I suspect we have different ideas about respect (or I'm not making much sense, which is possible). What I'm about to say may come across as patronising, which it is no way how it is meant to be, but with only text, it's often difficult to convey meaning...
For me, respect is like politeness I guess. It's given until consistently proven wrong, then removed, and rarely given back. I still respect the "person" who said that women shouldn't have technical jobs. I disrespect the attitude. I disagree with that stance, he knows I disagree, we have agreed to disagree. He is still polite, well mannered and good at his job. If he was an arse to me, and was bad at his job, then i would not respect the person. Should I not respect him for one bullshit attitude? The same for disrespect towards people with disabilities, of a different colour or of a different religion. I may (and do!) tell people that being racist makes them an arse, but I don't then ignore everything they say, just because they have this one, woefully ignorant, opinion.

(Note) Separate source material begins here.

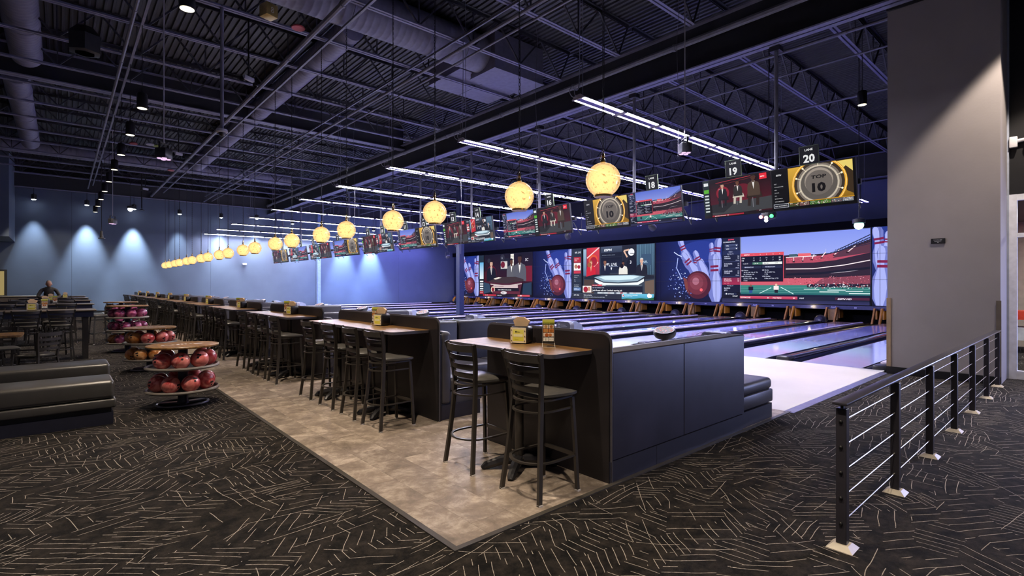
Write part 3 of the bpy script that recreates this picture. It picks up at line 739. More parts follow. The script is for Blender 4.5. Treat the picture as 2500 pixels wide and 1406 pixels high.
for i in range(len(prof)-1):
    for k in range(nn): f.append((i*nn+k, (i+1)*nn+k, (i+1)*nn+(k+1) % nn, i*nn+(k+1) % nn))
m.add(v, f); m.build('globe_shade', GLOBE, pe, ang=80)
m = MB(); m.sphere((0, 0, .02), .055, 16, 10); m.build('bulb', BULB, pe)
for rr in (.08, .11, .14, .168):
    m = MB(); m.sphere((0, 0, .0), rr, 24, 14); m.build('inner_glow_shell', GLOWSHELL, pe, ang=80)
m = MB(); m.lathe([(.1, -.195), (.104, -.19), (.104, -.172), (.098, -.168)], 28); m.build('bottom_ring', BRASS, pe)
m = MB(); m.lathe([(.03, .19), (.034, .2), (.022, .225), (.012, .25), (.02, .27), (.012, .29), (.006, .31)], 14)
for a in (0, 2.1, 4.2): m.tube([(.03*math.cos(a), .03*math.sin(a), .205), (.035*math.cos(a), .035*math.sin(a), .25), (.008*math.cos(a), .008*math.sin(a), .34)], .004, 6)
m.build('brass_fitting', BRASS, pe)
m = MB(); z = .33; q = 0
while z < 4.4:
    P = []
    for k in range(8):
        a = 2*PI*k/8; x = .011*math.cos(a); zz = .03*math.sin(a)
        P.append((x, 0, z+zz) if q % 2 == 0 else (0, x, z+zz))
    m.tube(P, .0035, 4, closed=True); z += .047; q += 1
m.tube([(.012, .004, .3), (.016, -.006, 1.5), (.010, .008, 3), (.012, 0, 4.4)], .003, 5)
ch = m.build('hanging_chain', CHAIN, pe); remember(pe)
k = 0
for i, yc in enumerate(PAIR):
    for s in (-1, 1):
        lab = 'glowing speckled amber globe lamp on a chain, %s of the row from the carpet corner' % ORD[k]
        y = yc+s*.71+.05
        if k == 0: pe.location = (4.62, y, 2.77); pe['label'] = lab; pe['group'] = 'globe pendants over the counters'
        else: dup(pe, (4.62, y, 2.77), random.uniform(0, 6), lab, 'globe pendants over the counters')
        k += 1
# ------------------------------------------------------------ strip lights over the approaches
TUBE = glow('lit_strip_lens', '#f0edff', STRIP_E)
HOUS = mat('pale_fixture_housing', '#b9b4c4', .5); LILAC = mat('lilac_reflector', '#5a50a8', .4)
st = thing('strip_light', 'x', 'strip light')
LN = 8.3
m = MB(); m.prism([(-.055, .06), (.055, .06), (.13, .005), (.13, 0), (.045, .012), (-.045, .012), (-.13, 0), (-.13, .005)], lambda a, b, q: (q, a, b), 0, LN); me = m.mesh('housing', mat('dark_fixture_top', '#4a4854', .5)); fixn(me); link('housing', me, st)
for s in (-1, 1):
    m = MB(); m.box(.03, s*.095-.027, -.004, LN-.03, s*.095+.027, .004); m.build('lens_strip', TUBE, st)
m = MB(); m.box(.03, -.062, -.014, LN-.03, .062, .008); m.build('centre_channel', LILAC, st)
for x in (0, LN):
    m = MB(); m.prism([(-.06, .066), (.06, .066), (.137, .0), (.137, -.012), (-.137, -.012), (-.137, .0)], lambda a, b, q: (q, a, b), x-.015, x+.015); me = m.mesh('end_cap', HOUS); fixn(me); link('end_cap', me, st)
for q in range(1, 7):
    x = LN*q/7; MB().box(x-.06, -.13, -.016, x+.06, .13, .002).build('joint_plate', HOUS, st)
for x in (.12, LN-.12, LN/2):
    m = MB(); m.tube([(x, 0, .05), (x, 0, 3.34)], .006, 5); m.build('hanger_rod', PIPE, st)
m = MB(); m.tube(catm([(0, .02, .03), (-.1, .05, .02), (-.16, .06, .10), (-.1, .05, .2), (0, .01, .16), (.04, 0, .3)], 5), .007, 6); m.tube(catm([(0, -.02, .03), (-.07, 0, .02), (-.1, .0, .12), (.04, .02, .26), (.05, .01, 1.2), (.05, 0, 2.3)], 5), .007, 6); m.build('feed_cable', PIPE, st)
remember(st)
for i in range(10):
    y = 5.98+3.5*i; lab = 'long bluish white strip light over the approach, %s from the grey wall' % ORD[i]
    if i == 0: st.location = (6.8, y, 4.85); st['label'] = lab; st['group'] = 'strip lights over the approach'
    else: dup(st, (6.8, y, 4.85), 0, lab, 'strip lights over the approach')
TUBE2 = glow('lit_violet_strip_lens', '#9890ff', 70.0)
lens2 = None
for i in range(10):
    s2 = dup(st, (15.5, 5.98+3.5*i, 4.85), 0, 'long bluish white strip light over the lanes, %s from the grey wall' % ORD[i], 'strip lights over the lanes')
    for ch_ in s2.children:
        if ch_.name.startswith('lens_strip'):
            k_ = ch_.data.name.split('.')[0]+str(len(ch_.data.vertices))+('a' if ch_.data.vertices[0].co.y < 0 else 'b')
            if (lens2 or {}).get(k_) is None: lens2 = lens2 or {}; nm_ = ch_.data.copy(); nm_.materials[0] = TUBE2; lens2[k_] = nm_
            ch_.data = lens2[k_]
# ------------------------------------------------------------ hanging cans
CANG = glow('warm_can_lamp', '#fff0d0', 3)
can = thing('can_downlight', 'x', 'downlight')
m = MB(); m.lathe([(.095, .0), (.1, .0), (.1, .3), (.08, .33), (.02, .34), (.012, .4), (.01, .42)], 20); m.build('can_body', BLACK, can)
m = MB(); m.lathe([(.001, -.004), (.088, -.004), (.088, .002), (.001, .002)], 20); m.build('lamp_face', CANG, can)
m = MB(); m.tube([(0, 0, .4), (0, 0, 1.84)], .008, 6); m.build('hanger_rod', BLACK, can); remember(can)
CY = [.4, 3.05, 5.7, 8.3, 13.6, 16.2, 18.85, 21.4, 24.0, 26.6, 29.2, 31.8, 34.4]  # first three added out of view to light the carpet and tile
for i, y in enumerate(CY):
    lab = 'black can downlight hanging over the carpet aisle, %s in its row' % ORD[i]
    if i == 0: can.location = (1.3, y, 5.4); can['label'] = lab; can['group'] = 'cans over the aisle'
    else: dup(can, (1.3, y, 5.4), 0, lab, 'cans over the aisle')
    spot('can_beam', (1.3, y, 5.37), (1.75, y+.1, 0), CAN_W*(1.2 if y < 6 else 1.0 if y < 15 else .7), (1, .83, .64), 82, .7, .08)
for i, (x, y) in enumerate(((4.6, -1.2), (7.6, -1.3), (-3.4, 4.2), (-3.4, 9.2), (-3.4, 14.0), (-3.6, 20), (-3.6, 26))):  # unseen cans added to light the carpet and the dining side
    dup(can, (x, y, 5.4), 0, 'added black can downlight over the %s' % ('carpet by the railing, %s' % ('nearer one' if i == 0 else 'farther one') if i < 2 else 'dining tables, %s in its row' % ORD[i-2]), 'cans over the carpet')
    spot('can_beam', (x, y, 5.37), (x, y, 0), CAN_W*(.8 if i < 2 else .55), (1, .84, .66), 95, .8, .08)
# single can assumed at the grey wall, throwing the slanted pool on it
w1 = dup(can, (10.35, .1, 6.5), 0, 'assumed black can downlight beside the grey wall', 'cans over the carpet')
spot('can_beam', (10.35, .1, 6.47), (10.75, .2, 0), 1150, (1, .84, .68), 80, .25, .07)
b1 = dup(can, atp(2105, 256, 14.5), 0, 'small bright downlight hanging above the lane twenty monitor', 'cans over the lanes')
# far wall washers
WG = glow('cool_washer_lamp', '#e6f0ff', 30)
wash = thing('wall_washer', 'x', 'downlight')
m = MB(); m.lathe([(.10, .0), (.115, .0), (.115, .26), (.03, .3), (.012, .34)], 16); m.build('can_body', BLACK, wash)
m = MB(); m.lathe([(.001, -.03), (.06, -.028), (.1, 0), (.1, .004), (.001, .004)], 16); m.build('lamp_face', WG, wash)
m = MB(); m.tube([(0, 0, .3), (0, 0, 1.3)], .012, 6); m.build('hanger_rod', BLACK, wash); remember(wash)
WX = [(-1.15, .35, 6.2), (1.05, 1.0, 6.12), (3.2, 1.15, 6.1), (5.5, .3, 6.02), (7.8, .75, 6.0), (9.95, .5, 6.1), (12.3, .35, 5.95), (16.2, 2.0, 5.9), (18.5, 2.4, 5.9)]
for i, (x, k_, z) in enumerate(WX):
    lab = 'small downlight washing the far blue wall, %s from the pass-through window' % ORD[i]
    if i == 0: wash.location = (x, YF-.55, z); wash['label'] = lab; wash['group'] = 'far wall washers'
    else: dup(wash, (x, YF-.55, z), 0, lab, 'far wall washers')
    spot('washer_beam', (x, YF-.55, z-.05), (x, YF-.1, 0), WALL_W*k_, (.72, .86, 1.0) if i < 7 else (.45, .62, 1), 46, .9, .1)
spot('assumed_aisle_beam', (-.6, 31.0, 5.3), (-.2, 38.0, .4), 420, (1, .86, .66), 62, .25, .05)  # assumed warm beam onto the far wall, no lamp body built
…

I don't think this man has a "valid reason" for saying that women shouldn't be in technical jobs, but I do understand why he thinks that. In much the same way that I think all men from are self centred, arrogant twats, I base that view on my experience of one man. I know it's not true, but it does colour my judgement. I wish it didn't, but it does. However, it doesn't change my behaviour towards these men. I still treat them as normal human beings (unless they prove otherwise).
Finally, I do not agree with the brainwashing/Stockholm syndrome accusation, but I do believe in not knowing something is wrong unless you are told otherwise. In the 70s (? Before my time, not sure on dates) we were told that smoking was good for us. We (a population) believed it, because people we believed/trusted/respected told us so. Now, because we have been told differently, we know better. If my father/rabbi/doctor/insert person of trust here, has told me all my life that women are inferior/black people are unclean/Chinese people smell/people with disabilities have been disrespectful to god and deserve them (none of which I believe, I must add!) then how would I know any different unless someone tells me otherwise?? If someone continues to believe these things, after having had them pointed out, I would (privately) roll my eyes and think they were a lot bit crazy. If their attitude, based on their life "knowledge" (teachings of father/doctor/rabbi/immam) caused me distress I would ignore (disrespect) them. If, however, in my company, they were not racist/sexist/disablist, then I would continue to associate (respect) with them.

yamsareyammy · 30/06/2013 08:48

Split, if you know the bible, then you will know that you are scriptually wrong.
I can quote verses at you, but you know them already.